The problem is, as the title suggests, to find the Power Series Expansion of $\frac{1}{1- \cos x}$ around $x=c$.
What I've tried:
- Direct Computation: Derivatives get very ugly quickly, and don't yield a nice formula that I can recognize as a "series."
- Tried finding the integral of $\frac{1}{1- \cos x}$, finding it's series and then differentiating it to get the new series.
- Tried reverse of the above, differentiating and finding it's series, then integrating (very messy).
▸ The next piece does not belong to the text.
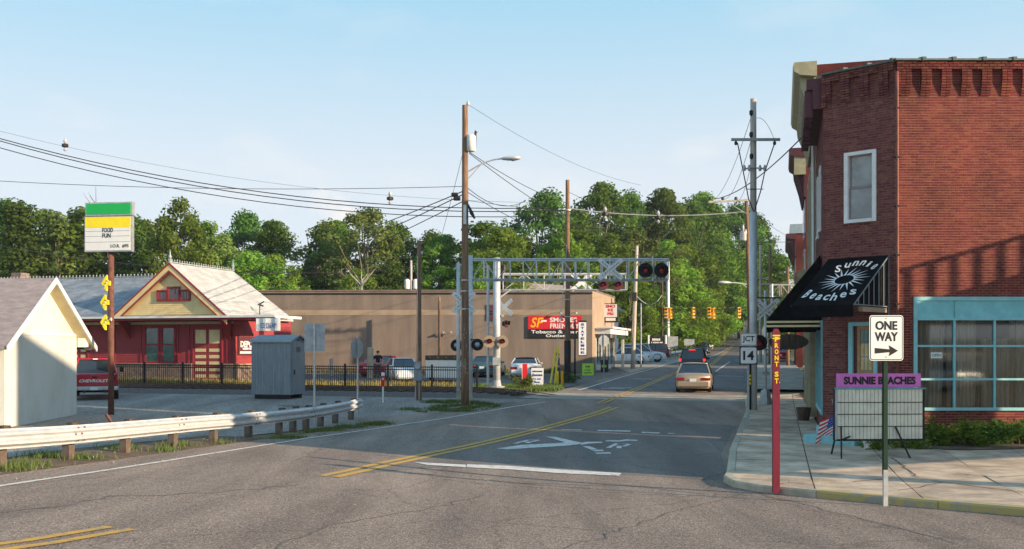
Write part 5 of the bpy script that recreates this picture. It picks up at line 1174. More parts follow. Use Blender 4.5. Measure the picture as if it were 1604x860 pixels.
# the tall pole in the middle
P1, h1 = pole('lamp_pole', 'tall brown wooden utility pole with a street lamp and white transformer left of the road', 728.5, 40.6, 165, .17, r1=.12)
u = 40.6/F; zg = lambda py: ZZ(py, 40.6)-T(W(728, 40.6), 40.6)
MB().lathe([(.12, 0), (.19, .03), (.19, .62), (.15, .68), (.06, .7)], (.25, -.05, zg(238)), 12).build('transformer', 'white_paint', P1, smooth=True)
MB().tube([(.42, -.05, zg(232)), (.45, -.05, zg(206))], .035, 6).build('cutout_fuse', 'dark_metal', P1)
mb = MB(); mb.tube([(.38, -.05, zg(214)), (.42, -.05, zg(205)), (.5, -.05, zg(208))], .03, 5); mb.build('bracket', 'dark_metal', P1)
MB().lathe([(.05, 0), (.08, .05), (.06, .15), (.03, .2)], (.12, 0, h1-.02), 8).build('insulator', 'porcelain', P1)
cobra(P1, zg(272), R(-12), 1.5, .55)
for dx, py in ((-.42, 305), (-.33, 311)): MB().lathe([(.07, -.14), (.09, -.1), (.09, .1), (.07, .14)], (dx, 0, zg(py)), 8, 'x').build('splice_can', 'dark_metal', P1)
mb = MB(); mb.tube([(.12, 0, zg(320)), (.28, -.1, zg(335)), (.4, -.1, zg(343))], [.03, .08, .04], 6); mb.build('cable_end', 'dark_metal', P1)
for py in (440, 457, 485): MB().lathe([(.165, 0), (.165, .05)], (0, 0, zg(py)), 10).build('steel_band', 'galvanised', P1)
MB().box(-.06, .06, -.22, -.15, zg(352), zg(322)).build('riser', 'silver_paint', P1)
for i in range(14): MB().lathe([(.012, 0), (.02, -.02)], (random.uniform(-.1, .1), -.155, 1.1+random.random()*2), 5, 'y').build('staple', 'galvanised', P1)
# dark pole with meter box
P2, h2 = pole('meter_pole', 'dark wooden pole with grey meter boxes and conduit beside the iron fence', 656.5, 43.5, 377, .12, 'wood_pole', r1=.09)
g2 = T(W(656, 43.5), 43.5); B('meter_box', 'cabinet_metal', P2, -.2, .12, -.3, -.13, ZZ(596, 43.5)-g2, ZZ(581, 43.5)-g2); mb = MB(); mb.lathe([(.14, 0), (.14, .12), (.08, .16)], (0, 0, 0), 10, 'y'); mb.build('meter', 'grey_lens', P2, (-.05, -.3, ZZ(573, 43.5)-g2)); B('meter_base', 'cabinet_metal', P2, -.18, .1, -.2, -.12, ZZ(581, 43.5)-g2+.005, ZZ(566, 43.5)-g2)
for dx in (-.14, .02): MB().tube([(dx, -.2, -.2), (dx, -.2, ZZ(597, 43.5)-g2)], .025, 6).build('conduit', 'galvanised', P2)
MB().tube([(-.05, -.14, ZZ(565, 43.5)-g2), (-.05, -.14, h2*.9)], .022, 6).build('conduit', 'galvanised', P2)
MB().lathe([(.05, 0), (.07, .1), (.02, .16)], (.12, 0, h2-.6), 8).build('insulator', 'porcelain', P2)
# wall side pole, pole by the sandwich board, street poles
pole('short_wall_pole', 'slim brown pole standing against the long brown wall', 688, 70, 465, .10, 'wood_pole', r1=.09)
P3, h3 = pole('guyed_pole', 'dark utility pole beside the red wall sign, with pale upper half', 889, 60, 282, .19, 'wood_pole', r1=.12)
g3 = T(W(889, 60), 60)
for py in (330, 470, 497): MB().lathe([(.2, 0), (.2, .06)], (0, 0, ZZ(py, 60)-g3), 10).build('steel_band', 'galvanised', P3)
MB().lathe([(.20, -.3), (.205, 2.3)], (0, 0, .2), 12).build('dark_wrap', 'dark_metal', P3)
P4, h4 = pole('leaning_pole', 'pale utility pole leaning slightly left of the signal wire, by the white parked cars', 991, 80, 385, .19, 'wood_pale', (.035, 0), r1=.12)
MB().box(-.1, .3, -.25, -.1, h4*.55, h4*.62).build('junction_box', 'dark_metal', P4)
pole('thin_lamp_pole', 'thin grey pole just right of the leaning pale pole', 1004, 83, 475, .06, 'galv_dull', cat='post', r1=.05)
P5, h5 = pole('signal_pole', 'dark wooden pole at the left end of the signal wire', 1037, 112, 435, .16, 'wood_dark', r1=.12)
P6, h6 = pole('steel_signal_pole', 'silver steel pole carrying the yellow traffic signal wire', 1046, 114, 410, .26, 'silver_paint', cat='pole', r1=.2)
# the silver sleeved pole on the right
Y7 = 37.0; P7, h7 = pole('sleeved_pole', 'tall utility pole with silver steel sleeve and one crossarm, at the right kerb', 1180, Y7, 155, .135, 'wood_pale', r1=.11)
g7 = T(W(1180, Y7), Y7); z7 = lambda py: ZZ(py, Y7)-g7; u7 = Y7/F
MB().tube([(0, 0, -.1), (0, 0, z7(333))], .145, 12).build('steel_sleeve', 'silver_paint', P7, smooth=True)
mb = MB(); mb.box(-.85, .95, -.2, -.11, z7(222), z7(218)); mb.build('crossarm', 'galv_dull', P7)
for dx in (-.68, .75): MB().lathe([(.02, 0), (.06, -.05), (.06, -.13), (.02, -.16)], (dx, -.15, z7(222)), 8).build('insulator', 'dark_metal', P7)
for py, dx in ((178, -.1), (212, -.1), (246, -.09)): MB().lathe([(.03, -.1), (.07, -.05), (.07, .08), (.02, .12)], (dx, -.08, z7(py)), 8).build('insulator', 'dark_metal', P7)
for s in (-1, 1):
    mb = MB(); mb.tube([(0, -.14, z7(264)), (s*.42, -.2, z7(266))], .03, 5); mb.build('fuse_bracket', 'galv_dull', P7)
    for k in (.2, .38): MB().lathe([(.05, -.1), (.07, 0), (.03, .12)], (s*k, -.2, z7(265)), 8).build('fuse', 'porcelain', P7)
mb = MB(); mb.tube([(0, -.1, z7(333)), (-.2, -.1, z7(312)), (-.27, -.1, z7(296)), (-.62, -.15, z7(225))], .022, 5); mb.tube([(0, -.1, z7(333)), (.25, -.1, z7(300)), (.4, -.1, z7(270)), (.75, -.15, z7(226))], .022, 5); mb.tube([(-.3, -.12, z7(297)), (.35, -.12, z7(297))], .015, 4); mb.build('riser_cables', 'wire', P7, kind='stuff')
mb = MB()
for s, a, b in ((-1, (-.05, z7(180)), (-1.5, z7(312))), (1, (.08, z7(186)), (.72, z7(223)))): pass
MB().tube([(-.16, -.1, 0), (-.16, -.1, z7(560))], .06, 8).build('conduit', 'black_matte', P7)
mb = MB(); 
for k, c in enumerate('2-4'): B('yellow_tag', 'yellow_sign', P7, -.2, -.12, -.172, -.168, 1.35-k*.14, 1.44-k*.14)
# pole with the long arm behind it
Y8 = 60; P8, h8 = pole('transformer_pole', 'leaning brown pole with a long crossarm to the left, behind the silver sleeved pole', 1177, Y8, 312, .15, 'wood_pole', (-.028, 0), r1=.11)
g8 = T(W(1177, Y8), Y8); z8 = lambda py: ZZ(py, Y8)-g8
xa8 = -.028*h8
mb = MB(); mb.bar((xa8+.1, -.15, z8(314)), (xa8-2.3, -.15, z8(317)), .09, .11); mb.build('crossarm', 'wood_pale', P8); mb = MB(); mb.bar((xa8, -.12, z8(335)), (xa8-1.2, -.15, z8(317)), .035); mb.build('arm_brace', 'galv_dull', P8)
for dx in (-2.2, -1.45, -.65): MB().lathe([(.04, 0), (.10, .03), (.10, .16), (.03, .2)], (xa8+dx, -.15, z8(314)), 8).build('insulator', 'dark_metal', P8)
for dx, py in ((-.25, 372), (-.15, 365), (-.3, 358)): MB().lathe([(.05, -.2), (.08, 0), (.04, .2)], (xa8*.8+dx, -.2, z8(py)), 8).build('insulator', 'porcelain', P8)
MB().lathe([(.17, 0), (.2, .05), (.2, .55), (.1, .62)], (xa8*.8-.28, -.1, z8(378)), 10).build('transformer', 'galvanised', P8)
cobra(P8, z8(447), R(-170), 1.3, .15)
for nm, lb, px, Y, tp, arms in (('far_pole', 'pale pole with one crossarm down the street, left of the pair', 1191, 92, 384, (437,)), ('far_pole', 'brown pole with crossarm down the street, right of the pair', 1206, 88, 384, (446,)), ('far_pole', 'short brown pole beyond the far brick building', 1234, 84, 418, ())):
    o, hh = pole(nm, lb, px, Y, tp, .15, 'wood_pale' if px < 1200 else 'wood_pole', r1=.11); g_ = T(W(px, Y), Y)
    for a in arms: MB().box(-.75, .75, -.2, -.1, ZZ(a, Y)-g_, ZZ(a-2, Y)-g_).build('crossarm', 'wood_pale', o)
o, hh = pole('transformer_bank', 'pale pole with white transformer cans behind the brown store', 644, 88, 408, .12, 'wood_pale', r1=.1); g_ = T(W(644, 88), 88)
for dx in (-.35, .4): MB().lathe([(.2, 0), (.24, .05), (.24, .8), (.1, .9)], (dx, 0, ZZ(453, 88)-g_), 10).build('transformer', 'white_paint', o)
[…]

- Then I tried some substitution "tricks", like using the series of $\frac{1}{1-x}$ and then plugging in the series expansion for $\cos x$, but that's a double sum that I struggled to produce anything useful from
:$\displaystyle \sum_{k=0}^\infty\left(\sum_{n=0}^\infty\frac{(-1)^nx^{2n}}{(2n)!}\right)^k$
I am literally at my witts end with this problem. I have spent perhaps a day or two trying to figure it out, because I feel that I am so close – but just barely missing something. I do not want the solution posted – now it's personal and I have to figure it out, but I would greatly appreciate a hint in the right direction, or to point out a mistake that I may be overlooking.
Best Answer
As @hjpotter92 suggest, you have $$\frac{1}{1-\cos(x)} = \frac{1}{2\sin^2(x/2)} = -\frac{\text{d}}{\text{d}x}(\cot(x/2)).$$ Now you can exploit the series expansion of $$\cot(x)=\sum_{n=0}^\infty\frac{(-1)^n 2^{2n}B_{2n}}{(2n)!}x^{2n-1}, \quad \forall 0<\left|x\right|<\pi.$$ Now, by evaluating in $x/2$, differentiating each coefficient and changing the sign, you get $$\frac{1}{1-\cos(x)} =\sum_{n=0}^\infty\frac{(-1)^{n+1} 2(2n-1)B_{2n}}{(2n)!}x^{2n-2}, \quad \forall 0<\left|x\right|<2\pi,$$ where $B_n$ are the Bernoulli numbers.